[Rows from a 3D scene dataset]
□ □ □ □ □

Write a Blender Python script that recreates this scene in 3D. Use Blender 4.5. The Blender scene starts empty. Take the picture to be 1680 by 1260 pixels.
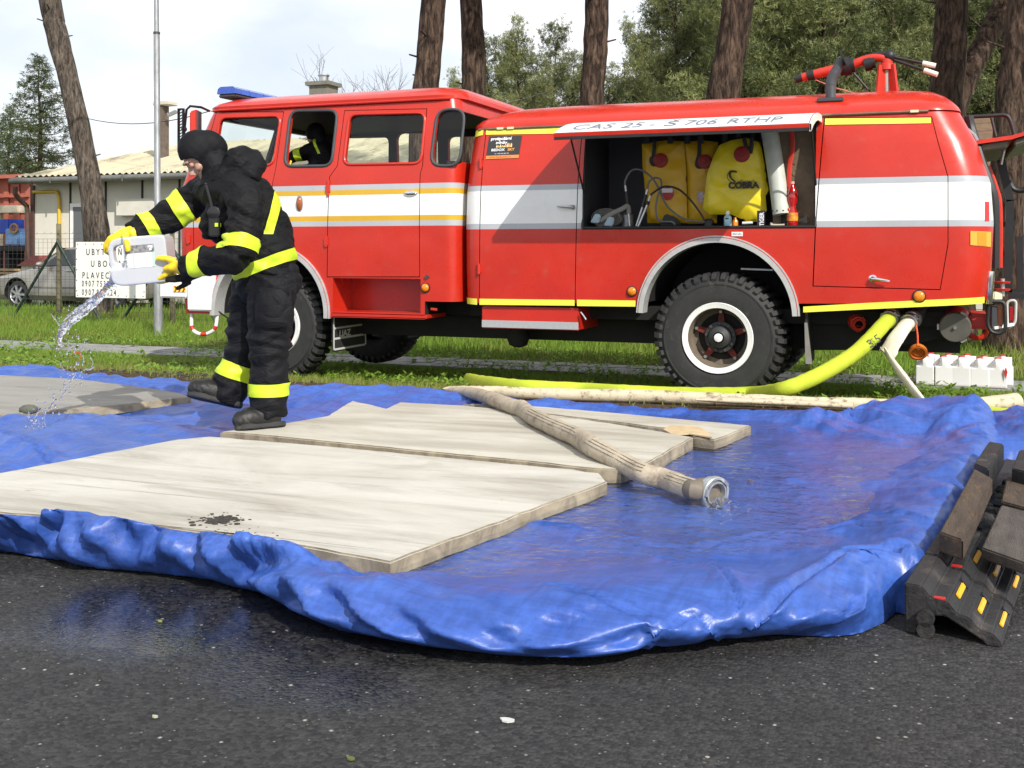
import bpy, bmesh, math, random
import numpy as np
from mathutils import Vector, Matrix, Quaternion
from mathutils.geometry import tessellate_polygon

SC = bpy.context.scene
COL = SC.collection
random.seed(7)
RNG = np.random.default_rng(11)
PI = math.pi

# ------------------------------------------------------------------ camera
F, CX, HY, H = 1800.0, 840.0, 405.0, 1.02          # focal length and horizon in photo pixels, eye height in metres
YAW = math.radians(21.0)
CS, SN = math.cos(YAW), math.sin(YAW)
cam_d = bpy.data.cameras.new('camera')
cam = bpy.data.objects.new('camera', cam_d)
COL.objects.link(cam)
cam.location = (0, 0, H)
cam.rotation_euler = (PI / 2, 0, YAW)
cam_d.sensor_fit = 'HORIZONTAL'
cam_d.sensor_width = 36.0
cam_d.lens = F * 36.0 / 1680.0
cam_d.shift_y = -(630.0 - HY) / 1680.0
cam_d.clip_start = 0.05
cam_d.clip_end = 2000
SC.camera = cam

# ------------------------------------------------------------------ sky, sun, exposure
SUN_TO = Vector((1.14, -1.0, 1.14)).normalized()
sun_d = bpy.data.lights.new('sun', 'SUN')
sun_d.energy = 5.0
sun_d.angle = math.radians(0.55)
sun_d.color = (1.0, 0.955, 0.88)
sun = bpy.data.objects.new('sun', sun_d)
COL.objects.link(sun)
sun.rotation_euler = (-SUN_TO).to_track_quat('-Z', 'Y').to_euler()
sun.location = (5, -5, 20)

world = bpy.data.worlds.new('World')
SC.world = world
world.use_nodes = True
wn = world.node_tree.nodes
wl = world.node_tree.links
for n in list(wn):
  wn.remove(n)
w_out = wn.new('ShaderNodeOutputWorld')
w_bg = wn.new('ShaderNodeBackground')
w_bg.inputs['Strength'].default_value = 0.115
sky = wn.new('ShaderNodeTexSky')
sky.sky_type = 'NISHITA'
sky.sun_disc = False
sky.sun_elevation = math.asin(SUN_TO.z)
sky.sun_rotation = math.atan2(SUN_TO.x, SUN_TO.y)
sky.air_density = 1.0
sky.dust_density = 1.4
sky.ozone_density = 1.0
w_tc = wn.new('ShaderNodeTexCoord')
w_map = wn.new('ShaderNodeMapping')
w_map.inputs['Scale'].default_value = (1.0, 1.0, 2.6)
w_noise = wn.new('ShaderNodeTexNoise')
w_noise.inputs['Scale'].default_value = 2.3
w_noise.inputs['Detail'].default_value = 7.0
w_noise.inputs['Roughness'].default_value = 0.55
w_ramp = wn.new('ShaderNodeValToRGB')
w_ramp.color_ramp.elements[0].position = 0.36
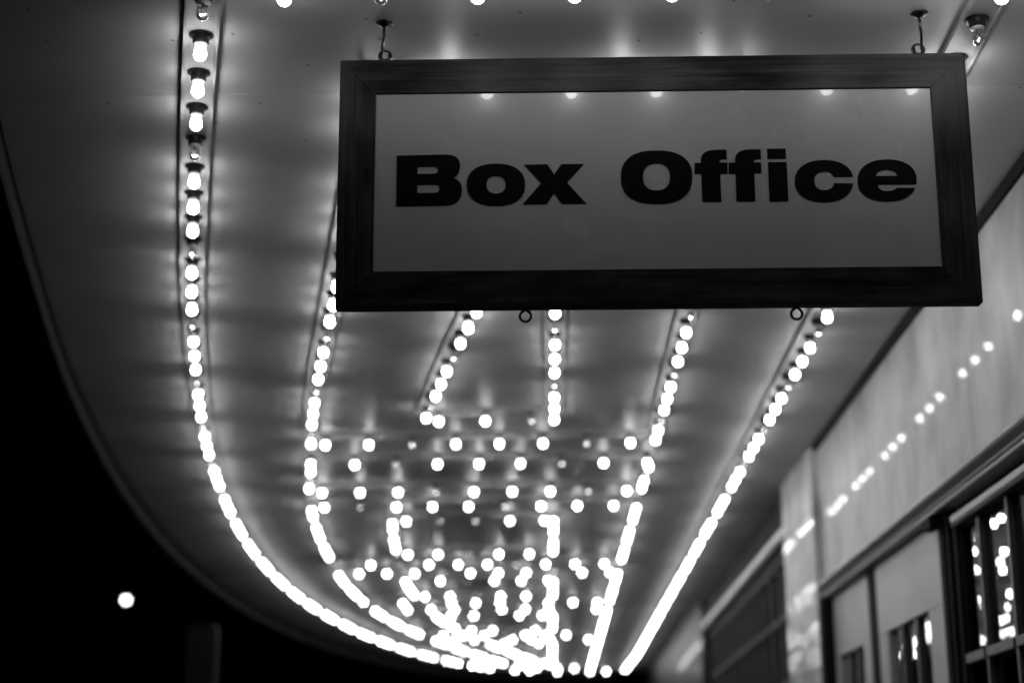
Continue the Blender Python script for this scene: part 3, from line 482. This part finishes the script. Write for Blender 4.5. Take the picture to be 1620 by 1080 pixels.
def letter(contours):
    cu = bpy.data.curves.new('letter', 'CURVE'); cu.dimensions = '2D'; cu.fill_mode = 'BOTH'; cu.extrude = .0006
    for c in contours:
        sp = cu.splines.new('POLY'); sp.points.add(len(c)-1); sp.use_cyclic_u = True
        for p, (x, z) in zip(sp.points, c): p.co = (x, z, 0, 1)
    tmp = bpy.data.objects.new('tmp', cu)
    me = tmp.to_mesh(); me2 = me.copy(); tmp.to_mesh_clear(); bpy.data.objects.remove(tmp); bpy.data.curves.remove(cu)
    me2.name = 'letter'; me2.materials.clear(); me2.materials.append(M['letter'])
    for p in me2.polygons: p.material_index = 0
    o = bpy.data.objects.new('letter', me2); C.objects.link(o); o.parent = sign
    o.location = (0, PY-.0009, 0); o.rotation_euler = (math.radians(90), 0, 0)
    return o
L = dict()
items = []
for n, c in LETTERS:
    if n == 'idot': items[-1] = (items[-1][0], items[-1][1]+c)
    else: items.append((n, list(c)))
for n, c in items: letter(c)
TILT = math.radians(1.9)          # the sign hangs a touch forward at the top
def eye(x, zc, up, parent, y=SY+.02, r=.0142, t=.0031, name='eye_screw'):
    """ring of wire whose two shoulders pinch into a threaded shank"""
    bm = bmesh.new(); pts = []
    s = -1 if up else 1
    for i in range(25):
        a = math.radians(-90+22+i*(360-44)/24)
        pts.append((x+r*math.cos(a), y, zc+(r*math.sin(a))*(1 if up else -1)))
    pts.append((x+.0004, y+.001, zc+s*(r+.004))); pts.insert(0, (x+.0004, y-.001, zc+s*(r+.004)))
    add_tube(bm, pts, t, 10)
    add_tube(bm, [(x, y, zc+s*(r+.001)), (x, y, zc+s*(r+.014))], t*.95, 10)
    return obj(name, bm, M['metal'], parent, True)
for x in (-.383, .8905): eye(x, EYE+1.7322, True, sign)
for x in (-.0495, .573): eye(x, EYE+1.0850, False, sign, r=.0128)
def hook(x, y, tx, side, lab):
    t = thing('ceiling_hook', lab, 'hook', (x, y, CEIL), 'ceiling hooks holding the sign')
    bm = bmesh.new()
    add_lathe(bm, [(0, 0), (.021, 0), (.0215, -.0015), (.019, -.004), (.012, -.006), (.009, -.009), (.006, -.0095), (.006, -.013), (0, -.013)], 20)
    obj('canopy_plate', bm, M['metal'], t)
    bm = bmesh.new(); dx = tx-x; dy = SY+.02-y
    p = [(0, 0, -.010), (0, 0, -.034), (dx*.3-.004*side, dy*.3, -.044), (dx-.0075*side, dy, -.052), (dx-.010*side, dy, -.058)]
    for i in range(1, 8):
        a = math.radians(180+180*i/7); p.append((dx+side*.010*math.cos(a), dy+.004*math.sin(a), -.060+.0095*math.sin(a)))
    p.append((dx+.0105*side, dy, -.046))
    add_tube(bm, p, .0036, 10)
    obj('hook_wire', bm, M['metal'], t, True)
hook(-.380, 3.557, -.383, 1, 'metal ceiling hook holding the left end of the sign')
hook(.880, 3.542, .8905, -1, 'metal ceiling hook holding the right end of the sign')

_p = Vector((0, SY+.02, sz1+.02)); sign.rotation_euler = (TILT, 0, 0); sign.location = _p-Matrix.Rotation(TILT, 3, 'X') @ _p

# ------------------------------------------------------------------ theatre front
H = lambda h: EYE+h
bld = thing('theatre_building', 'theatre front with polished stone band, mouldings, white doors and dark windows beside the pavement', 'building')
# stone band of separate slabs
ye = [-2.7, -1.1, .5, 2.1, 3.7, 5.30, 6.88, 8.40]
for y0, y1 in zip(ye, ye[1:]):
    box('stone_panel', WALL, WALL+.03, y0+.0018, y1-.0018, H(1.088), CEIL-.001, M['marble'], bld, .0015)
box('wall_backing', WALL+.0315, WALL+.2, -2.7, 8.4, H(1.05), CEIL-.002, M['trimdark'], bld)
cor = [(1.43,1.0865),(1.374,1.0865),(1.370,1.083),(1.358,1.080),(1.350,1.074),(1.346,1.066),(1.346,1.058),(1.350,1.050),(1.358,1.044),(1.372,1.041),(1.378,1.040),(1.378,1.033),(1.366,1.031),(1.364,1.026),(1.366,1.021),(1.374,1.020),(1.374,1.012),(1.366,1.010),(1.364,1.004),(1.366,.999),(1.43,.997)]
bm = bmesh.new(); add_prism(bm, [(x, H(z)) for x, z in cor], -2.7, 8.392); obj('cornice', bm, M['mould'], bld)
sn = [(1.3845,1.761),(1.372,1.761),(1.366,1.768),(1.360,1.776),(1.360,1.7885),(1.3845,1.7885)]
bm = bmesh.new(); add_prism(bm, [(x, H(z)) for x, z in sn], -2.5, 8.392); obj('ceiling_trim', bm, M['trimdark'], bld)
box('bracket', 1.362, 1.40, 5.895, 6.01, H(.955), H(.996), M['trimdark'], bld, .003)

def window(y0, y1, z_lo, z_head, mull_y, xp=1.440, mw=.026, transoms=(), head=True, name='window', mm='mullion', depth=.022, dark_first=False):
    """framed window between y0 (near) and y1 (far); returns its part"""
    fr = box(name, xp+.012, xp+.06, y0-.05, y1+.05, z_head+.001, z_head+.05, M['trimdark'], bld)
    if head:
        bm = bmesh.new(); add_prism(bm, [(xp+.01, z_head), (xp-.042, z_head), (xp-.046, z_head+.006), (xp-.038, z_head+.012), (xp-.045, z_head+.016), (xp-.046, z_head+.036), (xp-.034, z_head+.044), (xp+.01, z_head+.044)], y0, y1)
        obj('window_head', bm, M['mould'], fr)
    mull_y = sorted(mull_y); ed = [y0]+mull_y+[y1]
    for a, b in zip(ed, ed[1:]):
        zs = [z_lo]+sorted(transoms)+[z_head]
        for z0, z1 in zip(zs, zs[1:]):
            box('pane', xp, xp+.004, a+.002, b-.002, z0+.002, z1-.002, M['pane'], fr)
    for yy in mull_y: box('mullion', xp-depth, xp-.001, yy-mw/2, yy+mw/2, z_lo, z_head-.001, M[mm], fr, .002)
    for zt in transoms:
        for a, b in zip(ed, ed[1:]):
            box('transom', xp-depth-.008, xp-.001, a+mw/2+.001, b-mw/2-.001, zt-.016, zt+.016, M[mm], fr, .003)
    return fr
# near window, right edge of the picture
window(3.0, 5.72, H(-1.0), H(.927), [5.455, 5.10, 4.745, 4.39, 4.03, 3.67, 3.31], transoms=(H(.476),))
for y0, y1, x0 in ((5.725, 5.77, 1.412), (5.80, 5.835, 1.402), (5.86, 5.93, 1.398)):
    box('jamb_rib', x0, 1.50, y0, y1, -.001, H(.994), M['trimdark'], bld, .003)
box('jamb_back', 1.425, 1.52, 5.70, 5.965, -.001, H(.9935), M['trimdark'], bld)
box('head_back', 1.428, 1.52, 2.9, 5.69, H(.976), H(1.04), M['trimdark'], bld)
box('lower_wall', 1.39, 1.52, -2.7, 2.9, 0, H(.994), M['marble'], bld)
# two white door leaves with glazed lower part
def leaf(y0, y1, w0, w1, ztop, wz, mulls):
    t = box('door', 1.409, 1.445, y0, y1, wz, H(1.035), M['leaf_paint'], bld, .003)
    box('stile', 1.409, 1.445, y0, w0, 0.01, wz-.001, M['leaf_paint'], t, .003)
    box('stile', 1.409, 1.445, w1, y1, 0.01, wz-.001, M['leaf_paint'], t, .003)
    box('bottom_rail', 1.411, 1.443, w0+.001, w1-.001, 0.01, .35, M['leaf_paint'], t)
    e = [w0]+mulls+[w1]
    for a, b in zip(e, e[1:]): box('pane', 1.432, 1.436, a+.001, b-.001, .351, wz-.001, M['pane'], t)
    for q in mulls: box('mullion', 1.414, 1.431, q-.016, q+.016, .351, wz-.002, M['mullion'], t, .002)
    return t
leaf(5.97, 7.17, 6.215, 6.985, 1, H(.697), [6.46, 6.735])
leaf(7.37, 8.28, 7.54, 8.17, 1, H(.697), [7.73, 7.94])
box('dark_infill', 1.413, 1.55, 7.173, 7.367, 0, H(1.036), M['trimdark'], bld)  # added dark infill: shade of the deep gap between the leaves, put into colour
box('dark_infill', 1.356, 1.55, 8.30, 8.400, 0, H(.996), M['trimdark'], bld)  # added dark strip, blackens the pilaster's near side below the cornice
# pilaster, in blocks
for z0, z1 in ((0, .62), (.622, 1.24), (1.242, H(.664)), (H(.668), H(1.168)), (H(1.172), CEIL-.001)):
    box('pilaster_block', 1.352, 1.60, 8.402, 9.50, z0+.001, z1-.001, M['marble'], bld, .002)
box('pilaster_ledge', 1.349, 1.36, 8.40, 9.502, H(1.166), H(1.174), M['mould'], bld)
# recessed bay with tall windows
box('bay_frieze', 1.40, 1.6, 9.505, 14.88, H(1.575), CEIL-.001, M['trimdark'], bld)
bay = [(1.42,1.574),(1.375,1.574),(1.362,1.566),(1.358,1.55),(1.362,1.53),(1.376,1.512),(1.385,1.505),(1.42,1.503)]
bm = bmesh.new(); add_prism(bm, [(x, H(z)) for x, z in bay], 9.505, 14.88); obj('bay_cornice', bm, M['mould'], bld)
box('bay_head', 1.415, 1.6, 9.505, 14.88, H(1.395), H(1.502), M['trimdark'], bld)
ml = [9.85+.42*i for i in range(12)]
window(9.51, 14.86, .6, H(1.393), ml, xp=1.45, mw=.05, transoms=(H(1.09), H(.70)), head=False, depth=.03, mm='bay_paint')
box('bay_sill', 1.37, 1.6, 9.505, 14.88, 0, .598, M['marble'], bld)
for i, (y0, y1) in enumerate(((14.9, 16.9), (16.903, 18.9), (18.903, 20.9), (20.903, 23.3))):
    box('stone_panel', 1.352, 1.6, y0, y1, H(.3), H(1.1), M['dark_stone'], bld, .002); box('stone_panel', 1.352, 1.6, y0, y1, H(1.103), CEIL-.001, M['dark_stone'], bld, .002)
    box('stone_panel', 1.352, 1.6, y0, y1, 0, H(.297), M['dark_stone'], bld, .002)
def curtain(y0, y1, lab):
    t = thing('curtain', lab, 'curtain', (1.58, y0, .8)); bm = bmesh.new(); n = int((y1-y0)/.02)
    rows = [[bm.verts.new((.016*math.sin(i*.9)+.01*math.sin(i*.37+2), i*.02, z)) for i in range(n+1)] for z in (0, H(1.38)-.8)]
    for i in range(n):
        f = bm.faces.new((rows[0][i], rows[0][i+1], rows[1][i+1], rows[1][i])); f.smooth = True
    bmesh.ops.solidify(bm, geom=bm.faces[:], thickness=.003)
    obj('cloth', bm, M['curtain'], t)
curtain(9.9, 11.1, 'pleated pale curtain behind the bay window panes nearest the stone pilaster')
curtain(11.5, 13.3, 'wider pleated curtain behind the middle panes of the far bay window')
# the dark rooms behind the glass and the wall above the canopy
bm = bmesh.new()
for q in ((1.62, 4.5, -2.7, 23.3, -.01, .005), (4.5, 4.6, -2.7, 23.3, 0, 4), (1.62, 4.5, -2.8, -2.7, 0, 4), (1.62, 4.5, 23.3, 23.4, 0, 4), (1.62, 4.5, -2.7, 23.3, 3.9, 4)): add_box(bm, *q)
obj('interior_shell', bm, M['interior'], bld)
box('upper_wall', WALL+.32, 4.6, -2.8, 23.4, 4.001, 9, M['marble'], bld)
box('end_wall', 1.6, 4.6, 23.405, 34, 0, 8, M['trimdark'], bld)

# ------------------------------------------------------------------ street side, in the dark
t = thing('street_lamp', 'single bright street lamp glowing in the dark street beyond the canopy', 'street lamp', (-7.7, 30, -.15))
bm = bmesh.new(); add_lathe(bm, [(.12, 0), (.12, .25), (.07, .35), (.05, 1.2), (.04, 5.05), (.05, 5.29), (.05, 5.318), (0, 5.318)], 14); obj('pole', bm, M['post'], t)
bm = bmesh.new(); add_lathe(bm, [(0, 5.32), (.03, 5.325), (.055, 5.35), (.064, 5.38), (.055, 5.42), (.0, 5.44)], 16); obj('lantern_glass', bm, M['lantern'], t)
bm = bmesh.new(); add_lathe(bm, [(.05, 5.442), (.09, 5.45), (.04, 5.5), (0, 5.52)], 16); obj('lamp_cap', bm, M['socket'], t)
t = thing('square_post', 'dark square post standing at the kerb left of the canopy tip', 'post', (-2.62, 12, 0))
t.rotation_euler.z = math.radians(-9)
box('shaft', -.0, .225, 0, .05, 0, 2.84, M['post'], t, .006); box('cap', -.008, .208, -.008, .068, 2.842, 2.87, M['post'], t, .006)
def tree(x, y, h, label, seed):
    rnd = random.Random(seed); t = thing('street_tree', label, 'tree', (x, y, 0))
    bm = bmesh.new(); add_tube(bm, [(0, 0, -.1), (.05, 0, h*.25), (-.05, .05, h*.5), (.05, 0, h*.8)], .14, 8)
    for i in range(7):
        a = rnd.random()*6.28; z = h*(.35+.07*i); add_tube(bm, [(0, 0, z), (math.cos(a)*.8, math.sin(a)*.8, z+.6), (math.cos(a)*1.5, math.sin(a)*1.5, z+.9)], .045, 6)
    obj('trunk', bm, M['bark'], t)
    bm = bmesh.new()
    cl = [(rnd.gauss(0, h*.16), rnd.gauss(0, h*.16), h*(.62+rnd.gauss(0, .14))) for _ in range(38)]
    for c in cl:
        for _ in range(55):
            p = Vector((c[0]+rnd.gauss(0, .35), c[1]+rnd.gauss(0, .35), c[2]+rnd.gauss(0, .3)))
            u = Vector((rnd.gauss(0, 1), rnd.gauss(0, 1), rnd.gauss(0, 1))).normalized(); v = u.orthogonal().normalized()
            bm.faces.new([bm.verts.new(p+u*.09), bm.verts.new(p+v*.04), bm.verts.new(p-u*.09), bm.verts.new(p-v*.04)])
    obj('crown', bm, M['leaf'], t)
tree(-4.6, 30, 5.2, 'dim street tree just visible under the far left of the canopy', 3)
tree(-8.6, 38, 6.5, 'dim street tree farther back in the dark street', 5)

□ □ □ □ □

*What is asked*: Please quote exactly the run of lines that starts the entries and ends at the line containing "PI = math.pi", leaving out every picture.

*Problem solution*:
Write a Blender Python script that recreates this scene in 3D. Use Blender 4.5. The Blender scene starts empty. Take the picture to be 1680 by 1260 pixels.
import bpy, bmesh, math, random
import numpy as np
from mathutils import Vector, Matrix, Quaternion
from mathutils.geometry import tessellate_polygon

SC = bpy.context.scene
COL = SC.collection
random.seed(7)
RNG = np.random.default_rng(11)
PI = math.pi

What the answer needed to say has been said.